Este compromisso maximizador gerou uma lealdade constitucional jamais experimentada em nossa história republicana. Embora pretensiosa, a flexibilização dos mecanismos de reforma favoreceu a constante correção de rumo.

As mais de 74 emendas demonstram uma enorme capacidade de adaptar-se às necessidades dos novos tempos, sem com isso desconfigurar o seu cerne (protegido como cláusulas pétreas). Em resumo a Constituição contribuiu para a consolidação da democracia e para uma incremental transformação do país.

Além dos avanços no campo econômico e social, comprovados por diversos indicadores, tem havido uma mudança mais sutil nestas últimas décadas, que a cientista política Maria Hermínia Tavares de Almeida chama de revolução tocqueviliana. O que, em poucas palavras, significaria a ampliação de uma cultura de igualdade e direitos.

Neste sentido, as rebeliões de junho seriam mais uma decorrência do sucesso do projeto constitucional de 1988, do que o seu fracasso.

As rebeliões tendem a ocorrer exatamente quando a elevação dos padrões de justiça e de direitos de uma sociedade entra em choque com a experiência de violação destes mesmos padrões. A instabilidade presente seria, portanto, o resultado de processo de constituição de uma nova sociabilidade. A questão que se coloca é se a Constituição continuará sendo uma boa companheira para que essa sociedade que se transforma navegue num mundo muito distinto daquele de 1988.

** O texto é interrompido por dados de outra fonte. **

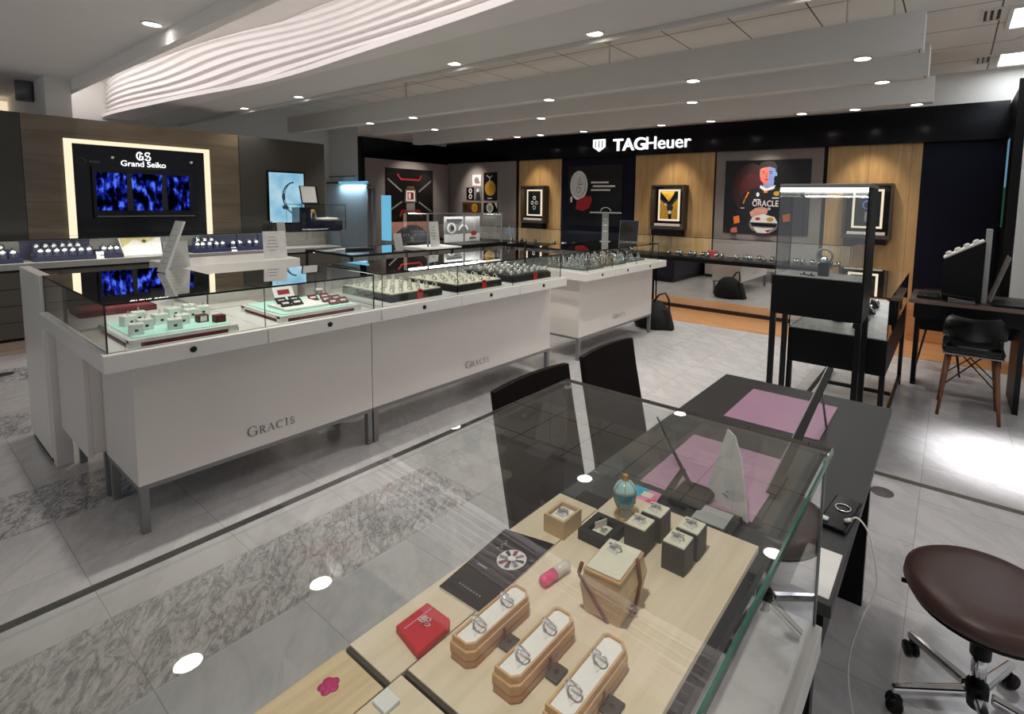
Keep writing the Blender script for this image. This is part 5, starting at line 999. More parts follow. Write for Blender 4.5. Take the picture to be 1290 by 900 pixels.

A resiliência adquirida pelo nosso constitucionalismo nas últimas décadas indica que sim. Isto significa que a Constituição terá que continuar se adaptando para que consiga realizar o seu projeto normativo mais ambicioso, que é criar uma "sociedade livre, justa e solidária".

Destaco apenas dois campos da vida constitucional que precisam ser revisitados, o que não significa necessariamente alterações profundas na Carta, mas, sobretudo, câmbios de nossa cultura político-constitucional.

Em primeiro lugar, o experimentalismo institucional. A Constituição apostou em 1988, com ajuda do STF, na uniformização do desenho institucional de todas as unidades da federação, por mais distintos que sejam os mais de 5 mil municípios e as duas dezenas de Estados. Com isso reduziu-se enormemente a possibilidade de usar nossa federação, especialmente os municípios, como um riquíssimo laboratório para novas experiências institucionais, que vão da ciberdemocracia, passando pela possibilidade de parlamentarismos municipais, mandatários independentes, até novas formas de gestão de problemas como a segurança pública, saúde e educação.

Por que todas as Câmaras Municipais, polícias, justiças brasileiras têm que seguir o mesmo figurino? Maior experimentalismo e eventual competição de modelos institucionais, quem sabe, nos permita enfrentar velhos problemas não solucionados pelo arranjo de 1988 --como a segurança, bem como novos desafios que surgem, num mundo globalizado, composto por uma geração digital, que funciona em rede e que dispensa muitos dos meios (como partidos, jornais, canais de TV, sindicatos) que estruturaram a ação coletiva no passado.

Da mesma forma, precisamos ampliar e renovar a nossa perspectiva sobre direitos.

Além de encontrar mecanismos mais eficientes para que direitos civis e políticos sejam universalizados, precisamos conceber ferramentas para a proteção da pessoa face aos poderes privados. Hoje a privacidade, patrimônio, integridade moral de crianças, por exemplo, correm muito mais riscos em face de atores virtuais privados do que em relação ao próprio Estado.

Da mesma forma, grandes prestadores privados de serviços públicos ou megaoperadores obras de infraestrutura afetam a vida da comunidade de forma mais contundente que muitas esferas do Estado. Estes são apenas alguns dos desafios do constitucionalismo no século 21.